▶ [STATED EXERCISE]
List, from the lines below, each one with "part" in it.

START

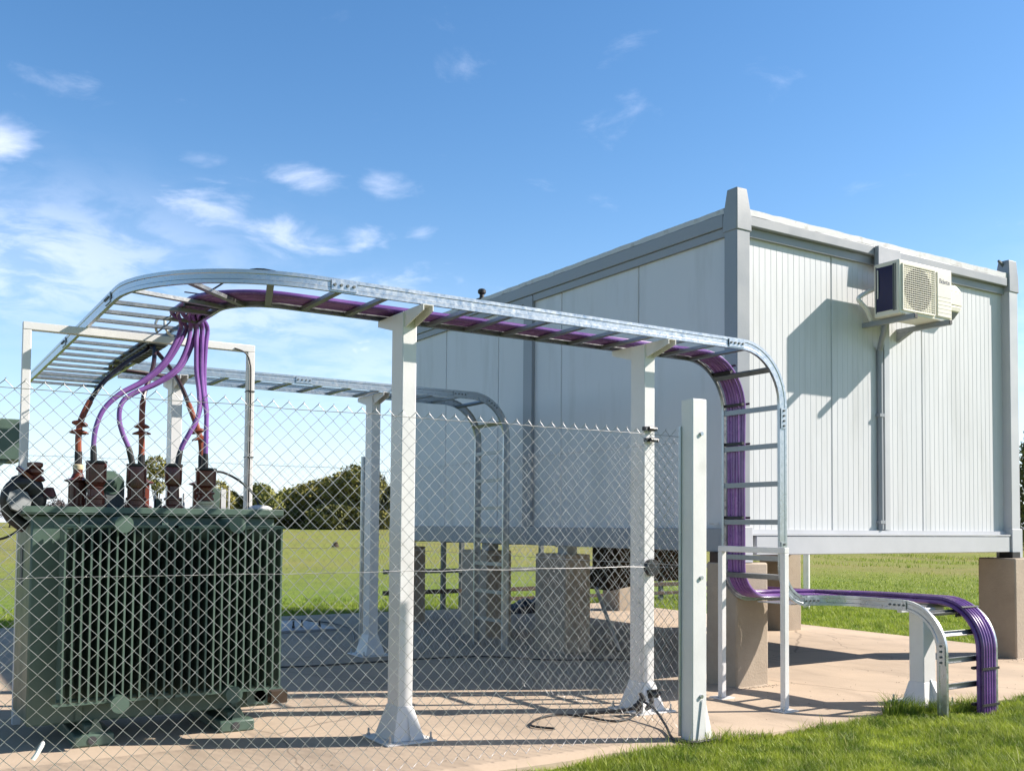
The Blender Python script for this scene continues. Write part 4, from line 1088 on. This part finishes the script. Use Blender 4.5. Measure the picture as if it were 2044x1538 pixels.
def tree(name, label, x, y, lobes, leaf, n, size, mat_, trunk=.18, seed=0, group=None, flat=1.0):
    z0 = terrain_z(x, y); rng = np.random.default_rng(seed)
    t = Thing(name, label, 'tree', (x, y, z0), group)
    vol = np.array([l[3] * l[4] for l in lobes]); pick = rng.choice(len(lobes), n, p=vol / vol.sum())
    C = np.array([l[:3] for l in lobes])[pick]; RR = np.array([(l[3], l[3] * flat, l[4]) for l in lobes])[pick]
    d = rng.normal(size=(n, 3)); d /= np.linalg.norm(d, axis=1)[:, None]
    rad = rng.uniform(.55, 1.0, n) ** .6 * (1 + .16 * rng.normal(size=n) * .6)
    P = C + d * RR * rad[:, None] + np.array([x, y, z0])
    P = P[P[:, 2] > z0 + .1]; k = len(P)
    a = rng.normal(size=(k, 3)); a /= np.linalg.norm(a, axis=1)[:, None]
    b = np.cross(a, rng.normal(size=(k, 3))); b /= np.linalg.norm(b, axis=1)[:, None]
    s = size * rng.uniform(.5, 1.3, k)[:, None]
    v = np.stack([P - a * s, P + b * s * .5, P + a * s, P - b * s * .5], 1).reshape(-1, 3) - np.array([x, y, z0])
    me = np_mesh('crown', v, np.arange(4 * k).reshape(-1, 4), mat_, 4); o = bpy.data.objects.new('crown', me); col.objects.link(o); o.parent = t.o
    mb = MB(); h = max(l[2] for l in lobes)
    mb.tube([(x, y, z0 - .1), (x + .1, y, z0 + h * .35), (x + .05, y, z0 + h * .8)], [trunk, trunk * .8, trunk * .3], 8)
    for l in lobes: mb.tube([(x + .05, y, z0 + h * .3), (x + l[0] * .5, y + l[1] * .5, z0 + l[2] * .75), (x + l[0] * .9, y + l[1] * .9, z0 + l[2])], [trunk * .5, trunk * .35, trunk * .12], 6)
    t.part('trunk', mb, BARK)
def make_trees():
    Rv = np.array(((math.cos(yaw), math.sin(yaw)), (-math.sin(yaw), math.cos(yaw))))
    def ground_at(u, D):                            # bearing u (tangent right of view axis) at forward distance D
        p = Rv.T @ np.array([u * D, D]); return float(p[0]), float(p[1])
    g = 'trees and scrub along the far side of the field'
    D = 92.0; k = D / 1980.66                       # metres per survey unit at that distance
    spec = [  # centre, half width, top height in units, kind, label
        (708, 72, 126, 'o', 'tallest olive green tree of the far treeline left of the white columns'),
        (640, 58, 98, 'o', 'rounded olive tree left of the tallest one in the far treeline'),
        (580, 48, 82, 'l', 'yellowish bush in the far treeline right of the transformer'),
        (520, 44, 86, 'l', 'lighter olive tree close behind the right end of the transformer'),
        (770, 46, 88, 'd', 'dark tree showing between the white columns'),
        (832, 60, 96, 'd', 'dark tree behind the far corner of the cabin'),
        (455, 40, 72, 'd', 'dark scrubby tree behind the transformer lid'),
        (670, 70, 48, 'd', 'low dark hedge clump under the tallest olive tree'),
        (560, 60, 44, 'd', 'low dark scrub below the yellowish bush')]
    for i, (u, hw, top, kind, lab) in enumerate(spec):
        x, y = ground_at((u - 1022) / 1980.66, D + (i % 3) * 3 - 3 - (5 if i > 6 else 0))
        h = top * k; w = hw * k; rnd = random.Random(i * 7 + 1)
        lobes = [(0, 0, h * .62, w * .62, h * .36)]
        for q in range(7):
            a = rnd.uniform(0, 6.28); rr = rnd.uniform(.35, .75) * w
            lobes.append((math.cos(a) * rr, math.sin(a) * rr, h * rnd.uniform(.3, .72), w * rnd.uniform(.3, .48), h * rnd.uniform(.18, .28)))
        for q in range(5): lobes.append((rnd.uniform(-.8, .8) * w, rnd.uniform(-.5, .5) * w, h * .12, w * .4, h * .16))
        tree('field_tree', lab, x, y, lobes, None, 13000, .21, {'o': LEAF_OLIVE, 'd': LEAF_DARK, 'l': LEAF_LIGHT}[kind], .16, i, g)
    # lone eucalyptus behind the bushings
    x, y = ground_at((312 - 1022) / 1980.66, 60)
    tree('gum_tree', 'lone slender gum tree between the bushings', x, y, [(0, 0, 4.3, .75, .55), (-.45, .1, 3.6, .6, .5), (.5, 0, 3.9, .5, .45), (.15, 0, 3.0, .45, .4)], None, 1600, .11, LEAF_OLIVE, .07, 40, g)
    x, y = ground_at((430 - 1022) / 1980.66, 70)
    tree('gum_tree', 'small olive gum tree right of the bushings', x, y, [(0, 0, 3.0, .9, .8), (.6, 0, 2.2, .8, .7), (-.5, 0, 2.0, .6, .7)], None, 1800, .13, LEAF_OLIVE, .09, 41, g)
    # bare winter scrub at the left
    for i, (u, hw, top) in enumerate(((20, 45, 66), (95, 40, 58), (165, 45, 62), (240, 42, 56), (370, 40, 52))):
        x, y = ground_at((u - 1022) / 1980.66, 78 + 4 * (i % 2)); kk = 80 / 1980.66; rnd = random.Random(i + 90)
        lobes = [(rnd.uniform(-.8, .8) * hw * kk, rnd.uniform(-1, 1), top * kk * rnd.uniform(.3, .7), hw * kk * rnd.uniform(.3, .5), top * kk * .3) for _ in range(6)]
        tree('bare_shrub', ['leftmost leafless grey shrub at the far field edge', 'leafless grey shrub just left of the transformer top', 'leafless shrub behind the leftmost bushing', 'leafless shrub behind the second bushing', 'leafless shrub behind the third and fourth bushings'][i], x, y, lobes, None, 2600, .10, LEAF_BARE, .07, 60 + i, g)
    # dark conifer past the right end of the cabin
    x, y = ground_at((2062 - 1022) / 1980.66, 70)
    tree('conifer', 'tall dark conifer at the right edge beyond the cabin', x, y, [(0, 0, 1.6, 1.5, 1.5), (0, 0, 3.4, 1.45, 1.5), (.1, 0, 5.2, 1.15, 1.4), (0, 0, 6.9, .8, 1.2), (-.1, 0, 8.2, .42, 1.0)], None, 5200, .16, LEAF_DARK, .2, 77, g)
    x, y = ground_at((2150 - 1022) / 1980.66, 74)
    tree('conifer', 'second dark conifer at the right edge behind the first', x, y, [(0, 0, 1.6, 2.4, 1.5), (0, 0, 3.4, 2.0, 1.5), (.1, 0, 5.0, 1.5, 1.4), (0, 0, 6.4, .9, 1.2)], None, 4200, .18, LEAF_DARK, .2, 78, g)
make_trees()

# ------------------------------------------------------------------ grass blades
def blades(name, label, regions, seed):
    rng = np.random.default_rng(seed); V = []; F = []; base = 0
    for (xs, ys, n, h, w, fn) in regions:
        x = rng.uniform(*xs, n); y = rng.uniform(*ys, n)
        if fn is not None:
            k = fn(x, y, rng); x = x[k]; y = y[k]
        m = len(x)
        cl = np.sin(x * 3.1 + 1.3 * np.sin(y * 2.3)) * np.sin(y * 3.7 + 1.1 * np.sin(x * 1.9))
        H = h * rng.uniform(.40, 1.30, m) * (1 + .45 * cl); Wd = w * rng.uniform(.6, 1.3, m)
        a = rng.uniform(0, 2 * np.pi, m); lean = rng.uniform(.1, .95, m) * H; la = a + rng.normal(0, .8, m)
        dx, dy = np.cos(a + np.pi / 2) * Wd, np.sin(a + np.pi / 2) * Wd; lx, ly = np.cos(la) * lean, np.sin(la) * lean
        z = np.full(m, -.04)
        p = np.stack([np.stack([x - dx, y - dy, z], 1), np.stack([x + dx, y + dy, z], 1),
                      np.stack([x + lx * .35 + dx * .7, y + ly * .35 + dy * .7, z + H * .6], 1), np.stack([x + lx * .35 - dx * .7, y + ly * .35 - dy * .7, z + H * .6], 1),
                      np.stack([x + lx, y + ly, z + H], 1), np.stack([x + lx + dx * .1, y + ly + dy * .1, z + H], 1)], 1).reshape(-1, 3)
        i = np.arange(m) * 6 + base
        F.append(np.stack([i, i + 1, i + 2, i + 3], 1)); F.append(np.stack([i + 3, i + 2, i + 5, i + 4], 1))
        V.append(p); base += 6 * m
    me = np_mesh(name, np.concatenate(V), np.concatenate(F), BLADE, 4)
    o = bpy.data.objects.new(name, me); col.objects.link(o); o['kind'] = 'stuff'; tag(o, label, 'grass')
def make_grass():
    def near(x, y, rng):
        edge = 4.69 + .03 * np.sin(x * 5) + .02 * np.sin(x * 13)
        edge = edge - np.clip((x - 6.6) * .075, 0, .2) + np.clip(3.2 - x, 0, 3.5) * .035
        return y < edge
    def weeds(x, y, rng):
        return ((x - 6.95) ** 2 / .35 ** 2 + (y - 4.62) ** 2 / .10 ** 2 < 1) | ((x - 6.38) ** 2 / .22 ** 2 + (y - 4.66) ** 2 / .08 ** 2 < 1) | ((x - 4.7) ** 2 / .3 ** 2 + (y - 4.66) ** 2 / .06 ** 2 < 1)
    def clumps(x, y, rng):
        return near(x, y, rng) & ((np.sin(x * 7.3 + 2 * np.sin(y * 4.1)) * np.sin(y * 8.9 + 1.7 * np.sin(x * 3.3))) > .72)
    blades('grass', 'lush green lawn grass in the foreground beside the slab', [((2.0, 9.8), (2.6, 4.75), 240000, .054, .0023, near), ((6.0, 7.5), (4.4, 4.8), 9000, .13, .003, weeds), ((4.2, 5.2), (4.4, 4.8), 4000, .11, .003, weeds),
                                                                               ((2.5, 9.0), (2.8, 4.7), 9000, .11, .0032, clumps), ((2.4, 8.2), (4.35, 4.75), 1500, .055, .0085, near), ((2.5, 8.2), (2.8, 4.6), 3000, .06, .008, clumps)], 5)
    blades('grass', 'mown grass beyond the slab behind and beside the cabin', [((11.0, 17.0), (4.0, 15.0), 110000, .058, .0045, None), ((-2.0, 12.0), (14.2, 18.0), 80000, .06, .005, lambda x, y, rng: rng.random(len(x)) < (18.0 - y) / 3.8),
                                                                              ((17.0, 30.0), (5.0, 24.0), 60000, .05, .008, lambda x, y, rng: rng.random(len(x)) < (30 - x) / 13), ((24.0, 46.0), (16.0, 42.0), 16000, .15, .014, lambda x, y, rng: (np.sin(x * .9 + np.sin(y * .5)) > .2) & (np.hypot(x, y) > 38))], 6)
make_grass()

END

▶ [EXERCISE ANSWER]
The Blender Python script for this scene continues. Write part 4, from line 1088 on. This part finishes the script. Use Blender 4.5. Measure the picture as if it were 2044x1538 pixels.
    t.part('trunk', mb, BARK)